Exercise details: The listing beneath should be written out in full, exactly as shown.

Data extract:
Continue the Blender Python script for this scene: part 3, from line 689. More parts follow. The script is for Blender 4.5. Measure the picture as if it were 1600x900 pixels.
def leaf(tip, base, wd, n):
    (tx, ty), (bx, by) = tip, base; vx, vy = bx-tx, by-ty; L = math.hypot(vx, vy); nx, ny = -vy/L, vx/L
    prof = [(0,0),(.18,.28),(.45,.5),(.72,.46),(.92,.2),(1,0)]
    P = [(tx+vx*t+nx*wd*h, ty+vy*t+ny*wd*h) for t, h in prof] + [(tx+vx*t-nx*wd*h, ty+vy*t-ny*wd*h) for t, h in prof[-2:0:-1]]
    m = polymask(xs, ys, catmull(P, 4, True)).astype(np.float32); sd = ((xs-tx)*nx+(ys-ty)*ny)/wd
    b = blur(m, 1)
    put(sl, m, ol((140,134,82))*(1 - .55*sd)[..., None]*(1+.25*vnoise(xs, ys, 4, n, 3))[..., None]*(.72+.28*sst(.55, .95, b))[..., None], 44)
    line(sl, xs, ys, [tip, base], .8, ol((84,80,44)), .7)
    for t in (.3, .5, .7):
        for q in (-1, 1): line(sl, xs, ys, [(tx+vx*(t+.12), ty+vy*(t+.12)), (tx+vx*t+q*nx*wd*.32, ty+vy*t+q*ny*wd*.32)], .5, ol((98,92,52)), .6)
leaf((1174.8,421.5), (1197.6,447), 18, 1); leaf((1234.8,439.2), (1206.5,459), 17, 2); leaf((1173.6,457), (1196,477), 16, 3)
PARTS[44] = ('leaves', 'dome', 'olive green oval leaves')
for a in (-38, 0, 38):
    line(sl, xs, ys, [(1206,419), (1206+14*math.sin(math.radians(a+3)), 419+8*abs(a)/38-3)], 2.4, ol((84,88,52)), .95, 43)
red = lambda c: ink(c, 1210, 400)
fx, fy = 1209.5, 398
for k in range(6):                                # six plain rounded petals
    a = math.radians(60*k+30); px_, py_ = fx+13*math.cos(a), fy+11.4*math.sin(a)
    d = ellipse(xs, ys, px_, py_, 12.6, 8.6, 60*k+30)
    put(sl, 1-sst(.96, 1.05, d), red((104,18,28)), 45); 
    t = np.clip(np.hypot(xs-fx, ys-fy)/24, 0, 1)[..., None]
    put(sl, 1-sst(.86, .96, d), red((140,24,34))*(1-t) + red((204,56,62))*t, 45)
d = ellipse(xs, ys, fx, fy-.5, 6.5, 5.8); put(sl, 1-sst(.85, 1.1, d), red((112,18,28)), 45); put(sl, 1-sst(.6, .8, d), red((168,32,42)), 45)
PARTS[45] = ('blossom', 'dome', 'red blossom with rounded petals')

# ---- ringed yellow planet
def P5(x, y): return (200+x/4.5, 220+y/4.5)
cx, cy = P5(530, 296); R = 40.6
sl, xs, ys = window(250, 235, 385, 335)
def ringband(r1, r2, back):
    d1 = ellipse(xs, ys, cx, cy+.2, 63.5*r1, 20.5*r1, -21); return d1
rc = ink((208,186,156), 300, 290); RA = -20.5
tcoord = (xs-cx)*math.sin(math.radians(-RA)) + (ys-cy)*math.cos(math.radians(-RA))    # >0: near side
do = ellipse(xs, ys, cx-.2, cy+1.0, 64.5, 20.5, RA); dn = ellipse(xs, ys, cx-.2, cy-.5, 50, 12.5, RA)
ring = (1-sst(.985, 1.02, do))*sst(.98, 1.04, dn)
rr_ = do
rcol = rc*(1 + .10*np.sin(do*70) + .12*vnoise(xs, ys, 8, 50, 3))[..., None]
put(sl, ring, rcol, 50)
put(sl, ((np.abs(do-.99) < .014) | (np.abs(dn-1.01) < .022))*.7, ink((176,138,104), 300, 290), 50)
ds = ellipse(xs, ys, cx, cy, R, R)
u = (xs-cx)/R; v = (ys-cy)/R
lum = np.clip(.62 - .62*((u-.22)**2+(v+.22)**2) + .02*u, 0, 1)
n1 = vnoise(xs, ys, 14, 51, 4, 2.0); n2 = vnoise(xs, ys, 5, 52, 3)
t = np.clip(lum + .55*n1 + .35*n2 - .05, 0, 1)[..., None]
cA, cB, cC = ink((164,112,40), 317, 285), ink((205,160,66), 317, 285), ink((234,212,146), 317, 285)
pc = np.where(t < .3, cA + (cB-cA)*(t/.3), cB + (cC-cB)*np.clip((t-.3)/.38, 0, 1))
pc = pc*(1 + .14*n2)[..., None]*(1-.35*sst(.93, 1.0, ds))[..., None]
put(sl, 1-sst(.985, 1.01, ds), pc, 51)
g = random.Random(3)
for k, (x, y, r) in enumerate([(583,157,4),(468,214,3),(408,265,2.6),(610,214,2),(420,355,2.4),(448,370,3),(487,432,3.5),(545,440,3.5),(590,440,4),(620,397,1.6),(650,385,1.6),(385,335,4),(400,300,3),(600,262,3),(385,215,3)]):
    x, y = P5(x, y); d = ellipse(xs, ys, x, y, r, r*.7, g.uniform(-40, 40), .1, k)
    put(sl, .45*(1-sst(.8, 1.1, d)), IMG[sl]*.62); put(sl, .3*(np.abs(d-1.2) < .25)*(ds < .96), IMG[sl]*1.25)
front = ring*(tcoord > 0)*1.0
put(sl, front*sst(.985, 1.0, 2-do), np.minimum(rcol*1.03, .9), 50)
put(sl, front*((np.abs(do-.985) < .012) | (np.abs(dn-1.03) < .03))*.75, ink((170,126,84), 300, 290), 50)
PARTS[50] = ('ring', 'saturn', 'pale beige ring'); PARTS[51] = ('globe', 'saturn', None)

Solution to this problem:
Continue the Blender Python script for this scene: part 3, from line 689. More parts follow. The script is for Blender 4.5. Measure the picture as if it were 1600x900 pixels.
def leaf(tip, base, wd, n):
    (tx, ty), (bx, by) = tip, base; vx, vy = bx-tx, by-ty; L = math.hypot(vx, vy); nx, ny = -vy/L, vx/L
    prof = [(0,0),(.18,.28),(.45,.5),(.72,.46),(.92,.2),(1,0)]
    P = [(tx+vx*t+nx*wd*h, ty+vy*t+ny*wd*h) for t, h in prof] + [(tx+vx*t-nx*wd*h, ty+vy*t-ny*wd*h) for t, h in prof[-2:0:-1]]
    m = polymask(xs, ys, catmull(P, 4, True)).astype(np.float32); sd = ((xs-tx)*nx+(ys-ty)*ny)/wd
    b = blur(m, 1)
    put(sl, m, ol((140,134,82))*(1 - .55*sd)[..., None]*(1+.25*vnoise(xs, ys, 4, n, 3))[..., None]*(.72+.28*sst(.55, .95, b))[..., None], 44)
    line(sl, xs, ys, [tip, base], .8, ol((84,80,44)), .7)
    for t in (.3, .5, .7):
        for q in (-1, 1): line(sl, xs, ys, [(tx+vx*(t+.12), ty+vy*(t+.12)), (tx+vx*t+q*nx*wd*.32, ty+vy*t+q*ny*wd*.32)], .5, ol((98,92,52)), .6)
leaf((1174.8,421.5), (1197.6,447), 18, 1); leaf((1234.8,439.2), (1206.5,459), 17, 2); leaf((1173.6,457), (1196,477), 16, 3)
PARTS[44] = ('leaves', 'dome', 'olive green oval leaves')
for a in (-38, 0, 38):
    line(sl, xs, ys, [(1206,419), (1206+14*math.sin(math.radians(a+3)), 419+8*abs(a)/38-3)], 2.4, ol((84,88,52)), .95, 43)
red = lambda c: ink(c, 1210, 400)
fx, fy = 1209.5, 398
for k in range(6):                                # six plain rounded petals
    a = math.radians(60*k+30); px_, py_ = fx+13*math.cos(a), fy+11.4*math.sin(a)
    d = ellipse(xs, ys, px_, py_, 12.6, 8.6, 60*k+30)
    put(sl, 1-sst(.96, 1.05, d), red((104,18,28)), 45); 
    t = np.clip(np.hypot(xs-fx, ys-fy)/24, 0, 1)[..., None]
    put(sl, 1-sst(.86, .96, d), red((140,24,34))*(1-t) + red((204,56,62))*t, 45)
d = ellipse(xs, ys, fx, fy-.5, 6.5, 5.8); put(sl, 1-sst(.85, 1.1, d), red((112,18,28)), 45); put(sl, 1-sst(.6, .8, d), red((168,32,42)), 45)
PARTS[45] = ('blossom', 'dome', 'red blossom with rounded petals')

# ---- ringed yellow planet
def P5(x, y): return (200+x/4.5, 220+y/4.5)
cx, cy = P5(530, 296); R = 40.6
sl, xs, ys = window(250, 235, 385, 335)
def ringband(r1, r2, back):
    d1 = ellipse(xs, ys, cx, cy+.2, 63.5*r1, 20.5*r1, -21); return d1
rc = ink((208,186,156), 300, 290); RA = -20.5
tcoord = (xs-cx)*math.sin(math.radians(-RA)) + (ys-cy)*math.cos(math.radians(-RA))    # >0: near side
do = ellipse(xs, ys, cx-.2, cy+1.0, 64.5, 20.5, RA); dn = ellipse(xs, ys, cx-.2, cy-.5, 50, 12.5, RA)
ring = (1-sst(.985, 1.02, do))*sst(.98, 1.04, dn)
rr_ = do
rcol = rc*(1 + .10*np.sin(do*70) + .12*vnoise(xs, ys, 8, 50, 3))[..., None]
put(sl, ring, rcol, 50)
put(sl, ((np.abs(do-.99) < .014) | (np.abs(dn-1.01) < .022))*.7, ink((176,138,104), 300, 290), 50)
ds = ellipse(xs, ys, cx, cy, R, R)
u = (xs-cx)/R; v = (ys-cy)/R
lum = np.clip(.62 - .62*((u-.22)**2+(v+.22)**2) + .02*u, 0, 1)
n1 = vnoise(xs, ys, 14, 51, 4, 2.0); n2 = vnoise(xs, ys, 5, 52, 3)
t = np.clip(lum + .55*n1 + .35*n2 - .05, 0, 1)[..., None]
cA, cB, cC = ink((164,112,40), 317, 285), ink((205,160,66), 317, 285), ink((234,212,146), 317, 285)
pc = np.where(t < .3, cA + (cB-cA)*(t/.3), cB + (cC-cB)*np.clip((t-.3)/.38, 0, 1))
pc = pc*(1 + .14*n2)[..., None]*(1-.35*sst(.93, 1.0, ds))[..., None]
put(sl, 1-sst(.985, 1.01, ds), pc, 51)
g = random.Random(3)
for k, (x, y, r) in enumerate([(583,157,4),(468,214,3),(408,265,2.6),(610,214,2),(420,355,2.4),(448,370,3),(487,432,3.5),(545,440,3.5),(590,440,4),(620,397,1.6),(650,385,1.6),(385,335,4),(400,300,3),(600,262,3),(385,215,3)]):
    x, y = P5(x, y); d = ellipse(xs, ys, x, y, r, r*.7, g.uniform(-40, 40), .1, k)
    put(sl, .45*(1-sst(.8, 1.1, d)), IMG[sl]*.62); put(sl, .3*(np.abs(d-1.2) < .25)*(ds < .96), IMG[sl]*1.25)
front = ring*(tcoord > 0)*1.0
put(sl, front*sst(.985, 1.0, 2-do), np.minimum(rcol*1.03, .9), 50)
put(sl, front*((np.abs(do-.985) < .012) | (np.abs(dn-1.03) < .03))*.75, ink((170,126,84), 300, 290), 50)
PARTS[50] = ('ring', 'saturn', 'pale beige ring'); PARTS[51] = ('globe', 'saturn', None)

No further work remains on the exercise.